For Cal, a uniquely unbiblical introspection of a rejected young boy, and the evil developed within based on the world’s treatment of him. A contrast between him and his brother, an anger with the pain, a joy with the anger, a guilt at the joy.
For Tom, a man oscillating between bipolar extremes, from joy and passion to a dark guilt, from bold action to torturing regret.
But they all relatively follow the same formula:
Direct characterization through adjectives, relation to life, disposition
Examples of idiosyncratic behavior and creative metaphors to back these claims
How the world treats them
How their personalities react/change in relation to their past
How they feel about their reactions (often guilt, but grandiosity for Cyrus)

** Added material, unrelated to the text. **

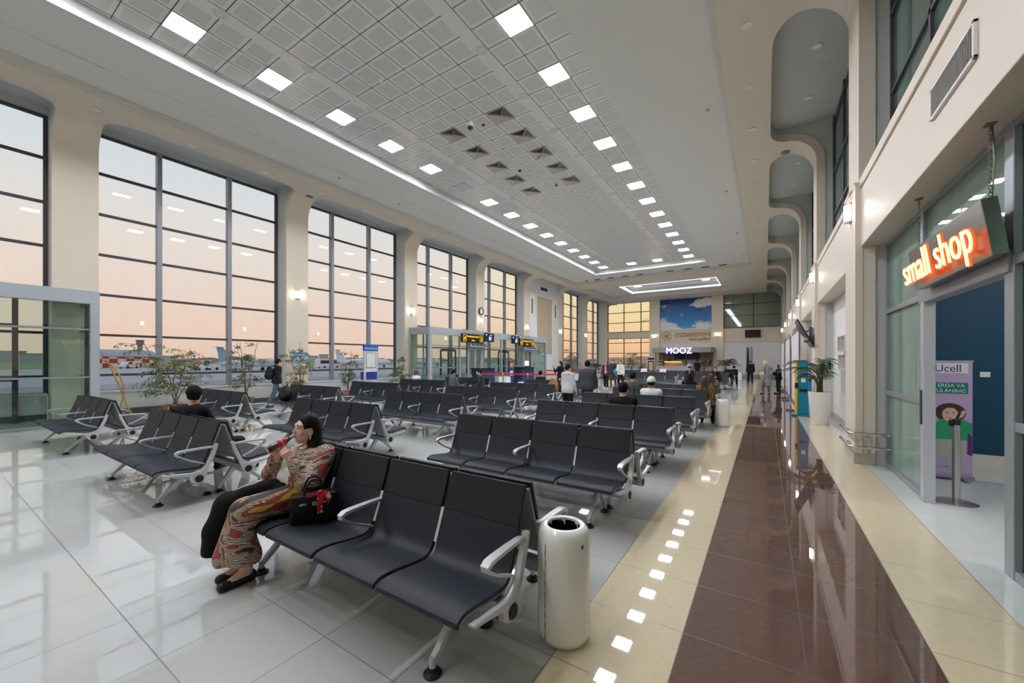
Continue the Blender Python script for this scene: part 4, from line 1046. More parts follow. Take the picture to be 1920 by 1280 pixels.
def gate_screen(lab, y, z):
    t = thing('information_screen', lab, 'screen', (-14.15, y, z)); MB().bx(-.04, .04, -.47, .47, -.26, .26).build('bezel', BLACK, t, bev=.006)
    MB().bx(.04, .043, -.44, .44, -.23, .23).build('display', mat('screen_dark', (16, 18, 30), .2, emit=(20, 24, 50), es=.6), t)
    MB().bx(.043, .045, -.06, .10, -.17, .06).build('picture', mat('screen_blue', (90, 140, 255), .3, emit=(150, 190, 255), es=1.6), t); MB().bx(.043, .045, .13, .24, -.17, .06).build('picture', mat('screen_orange', (200, 90, 60), .3, emit=(150, 70, 60), es=.7), t)
    b = MB(); b.bx(.043, .045, .0, .26, .13, .17); b.bx(.043, .045, -.38, -.26, .12, .2); b.build('caption', mat('screen_text', (150, 180, 255), .3, emit=(150, 180, 255), es=1.0), t)
    MB().tube([(-.35, 0, .3), (-.1, 0, .36), (0, 0, .26)], .02, 8).build('bracket', ALU, t)
gate_screen('dark information screen right of the gate 3 sign', 19.35, 3.02); gate_screen('dark information screen left of the gate 4 sign', 22.35, 3.0)
for k, (y, z) in enumerate(((18.42, 2.52), (24.55, 2.5))):
    t = thing('air_curtain', 'grey air curtain unit above the %s gate lobby door' % ('nearer', 'farther')[k], 'air curtain', (-14.33, y, z)); MB().prism([(-.15, -.12), (.1, -.12), (.13, -.06), (.13, .12), (-.15, .12)], 'y', -.8, .8).build('casing', ALU2, t, bev=.008)
    b = MB(); b.bx(.128, .134, -.7, .7, -.04, .09)
    b.build('intake', mat('intake_grey', (84, 88, 94), .5), t); 
    for j in range(3): MB().bx(.134, .138, -.7+.35*j+.33, -.7+.35*j+.36, -.04, .09).build('divider', ALU2, t)
DESK = mat('desk_navy', (30, 44, 74), .45); DESK2 = mat('desk_white', (214, 216, 220), .4)
def gate_desk(lab, y, x=-13.35, L=1.4, mon=True):
    t = thing('gate_desk', lab, 'desk', (x, y, 0)); MB().bx(-.3, .3, -L/2, L/2, 0, 1.16).build('body', DESK, t, bev=.01); MB().bx(-.33, .33, -L/2-.03, L/2+.03, 1.16, 1.2).build('worktop', mat('desk_top', (20, 22, 28), .3), t)
    MB().bx(.3, .31, -L/2+.06, L/2-.06, .05, .9).build('front_panel', mat('desk_front', (40, 58, 96), .4), t)
gate_desk('navy blue boarding desk at the nearer gate, without a monitor', 17.7); gate_desk('navy blue boarding desk at the farther gate, under a lit monitor', 22.15, L=1.6)
t = thing('monitor', 'white lit monitor standing on the gate 4 boarding desk', 'monitor', (-13.15, 22.1, 1.2)); MB().bx(-.08, .08, -.12, .12, 0, .02).build('base', BLACK, t); MB().bx(-.02, .02, -.03, .03, .02, .12).build('neck', BLACK, t)
MB().bx(0, .03, -.28, .28, -.22+.3, .42).build('bezel', BLACK, t); MB().bx(.03, .033, -.26, .26, .1, .40).build('display', mat('monitor_white', (240, 240, 255), .3, emit=(235, 235, 255), es=1.0), t)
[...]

So what makes them real? What makes them interesting? The beauty of Steinbeck’s characters lies in their contradictions. Each of the characters are unique. They’re anomalous. They are each bold embodiments of different spectrums of humanity, each shaped by their worldly experiences, their wild pasts. Cyrus and his service, Cal and his brother, Tom beneath the shadow of his father. We see realistic reactions to these events, anecdotes, feelings about their own reactions, reasons for being.
A few well-chosen words capture their essence. They teeter between the extremes, they’re bold, they’re passionate, they’re human. And with these adamant descriptions, these memorable stories, and these reactionary internal contradictions, Steinbeck crafts some of the most memorable characters in fiction.
Great analysis and a very pleasant read. Thoroughly enjoyed your points on this masterful book!
Nicely done. Have you read Steinbeck's *Journal of a Novel,* the account of the daily drafting of *East of Eden*?
(Sheesh, I've recommended it so much that now *I* want to reread it.)